Students and teachers have both been aggravated since the district installed an internet filter and set it to maximum security. It has put strong limitations on surfing the world wide web for all of us. Then the teachers were given a higher level of access than the students. That meant we only get blocked ¾ as many times as the students. Some of these limitations are due to the lack of sufficient bandwidth coming into the district. According to the part time computer tech, we have about 40% of what we really need. I suppose as long as we have a restrictive filter in place we moronic teachers don’t have to make any decisions regarding the web sites being visited by our students or ourselves.

I believe getting students ready for life involves giving them some chances to make some wrong decisions while the consequences of those decisions are not so terrible. As long as teachers proctor computers while their students are working on them, the internet does not need to be so strongly filtered. If teachers are sitting on their asses when kids are surfing the net, then problems will arise that are the fault of the teacher, not the kids. That being said, there are times that even the most hawkish teacher will miss a student visiting an inappropriate site. But then, that is part of education. Students do get away with things once in a while and they will occasionally get caught. That is part of life.

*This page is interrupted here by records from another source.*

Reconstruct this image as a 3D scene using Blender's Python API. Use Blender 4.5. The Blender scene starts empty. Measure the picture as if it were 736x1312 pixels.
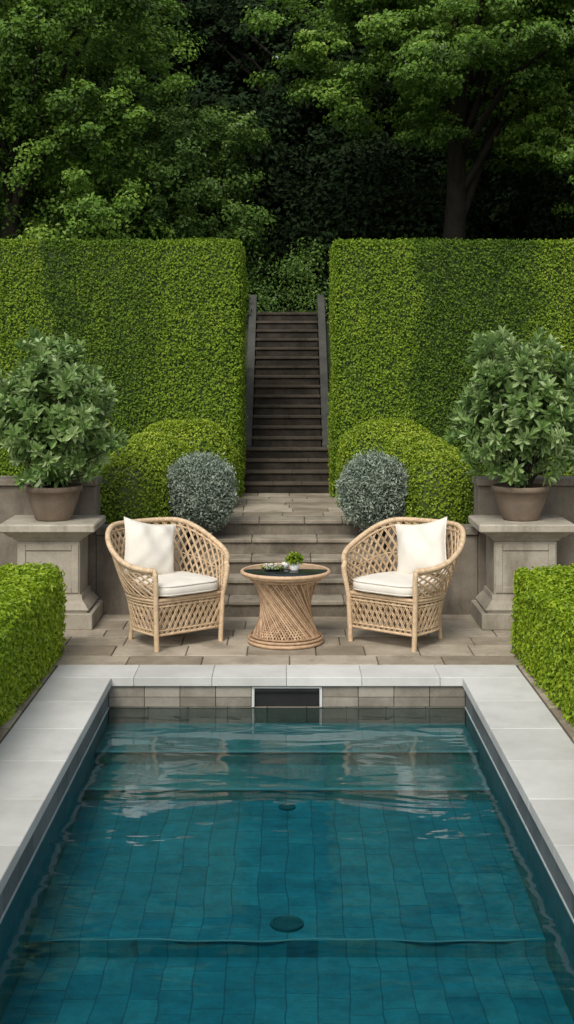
import bpy, math, random
import numpy as np
from mathutils import Vector, Matrix
rng = np.random.default_rng(7)
random.seed(7)
R = math.radians
F = 1700.0
H = 1.95

# ---------------------------------------------------------------- mesh builder
class MB:
    def __init__(s):
        s.v=[]; s.f=[]; s.m=[]; s.k=[]; s.var=[]; s.sm=[]; s.n=0
    def add(s, verts, faces, mat=0, var=0.5, smooth=False):
        verts=np.asarray(verts,dtype=np.float64).reshape(-1,3)
        faces=np.asarray(faces,dtype=np.int64)
        s.v.append(verts); s.f.append((faces+s.n).ravel())
        s.k.append(np.full(len(faces),faces.shape[1],dtype=np.int32))
        s.m.append(np.full(len(faces),mat,dtype=np.int32))
        s.sm.append(np.full(len(faces),smooth,dtype=bool))
        va=np.asarray(var,dtype=np.float32)
        if va.ndim==0: va=np.full(len(verts),float(va),dtype=np.float32)
        s.var.append(va); s.n+=len(verts)
    def build(s,name,mats,parent=None,loc=None,rot=None):
        V=np.concatenate(s.v); FL=np.concatenate(s.f); K=np.concatenate(s.k)
        me=bpy.data.meshes.new(name)
        me.vertices.add(len(V)); me.vertices.foreach_set("co",V.astype(np.float32).ravel())
        me.loops.add(len(FL)); me.loops.foreach_set("vertex_index",FL.astype(np.int32))
        me.polygons.add(len(K))
        st=np.concatenate([[0],np.cumsum(K)[:-1]]).astype(np.int32)
        me.polygons.foreach_set("loop_start",st)
        me.polygons.foreach_set("loop_total",K)
        me.polygons.foreach_set("material_index",np.concatenate(s.m))
        me.polygons.foreach_set("use_smooth",np.concatenate(s.sm))
        at=me.attributes.new("var",'FLOAT','POINT')
        at.data.foreach_set("value",np.concatenate(s.var))
        for m in mats: me.materials.append(m)
        me.update(calc_edges=True)
        me.validate()
        ob=bpy.data.objects.new(name,me)
        bpy.context.scene.collection.objects.link(ob)
        if parent: ob.parent=parent
        if loc: ob.location=loc
        if rot: ob.rotation_euler=rot
        return ob

def empty(name,loc=(0,0,0),rot=(0,0,0)):
    e=bpy.data.objects.new(name,None); e.location=loc; e.rotation_euler=rot
    e.empty_display_size=0.1
    bpy.context.scene.collection.objects.link(e); return e

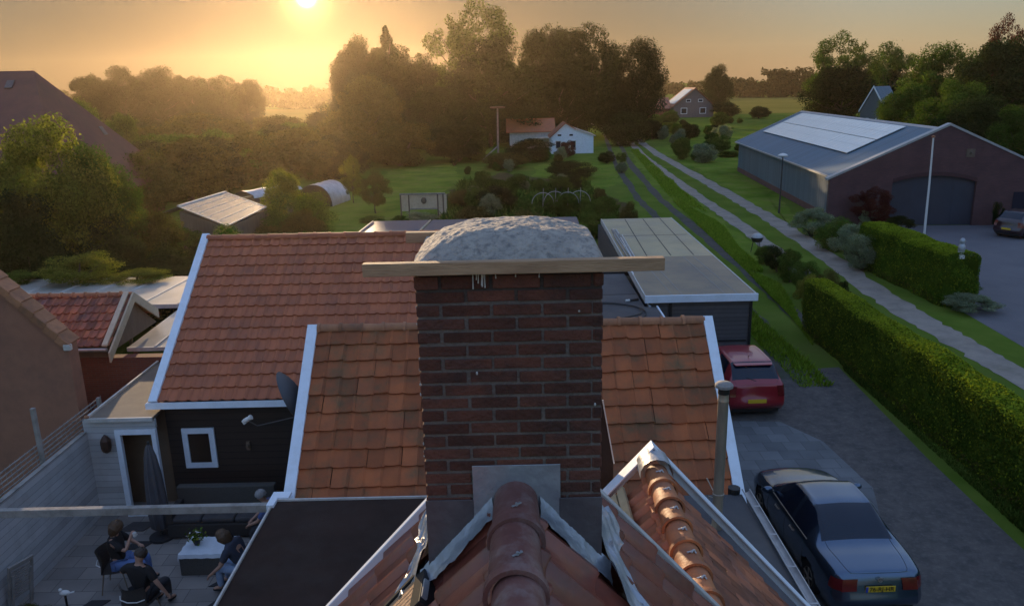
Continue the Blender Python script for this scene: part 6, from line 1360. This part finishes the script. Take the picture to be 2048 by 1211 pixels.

Yesterday I asked to have chess.com unblocked so my chess club students could practice on my computers. It is blocked as a gaming site. I haven’t heard back yet. Then a formal email arrived telling me that I was causing problems with the computer network and undermining teachers. I had shown my physics students a simple computer game called pocket tanks. Two tiny tanks shoot assorted projectiles at each other to score points. Each player sets the gun angle and the power to try and score a hit. It is a free download off the internet. I used to use it to interest the students in projectile motion. When I let students play it from my thumb drive, some of them copied it into their network folder. A few of my advanced ninth grade students did the same thing. The librarian came unglued (she is our pseudocomputer tech) and reported me to the principal as the source of the pocket tank scourge that could destroy the computer network.

Then a formal email came from the principal to me that began with the statement that video games are not allowed in school. I think he mistakenly believes that pocket tanks is a video game. If he means any computer games, then I will point out that the games section of windows needs to be removed from all of the school district’s PCs. It will be interesting to see how far that I get with that approach.

I noticed Tacoma is looking for a horticulture teacher. That might be interesting. Instead of working with computers, those students would be working with pruners.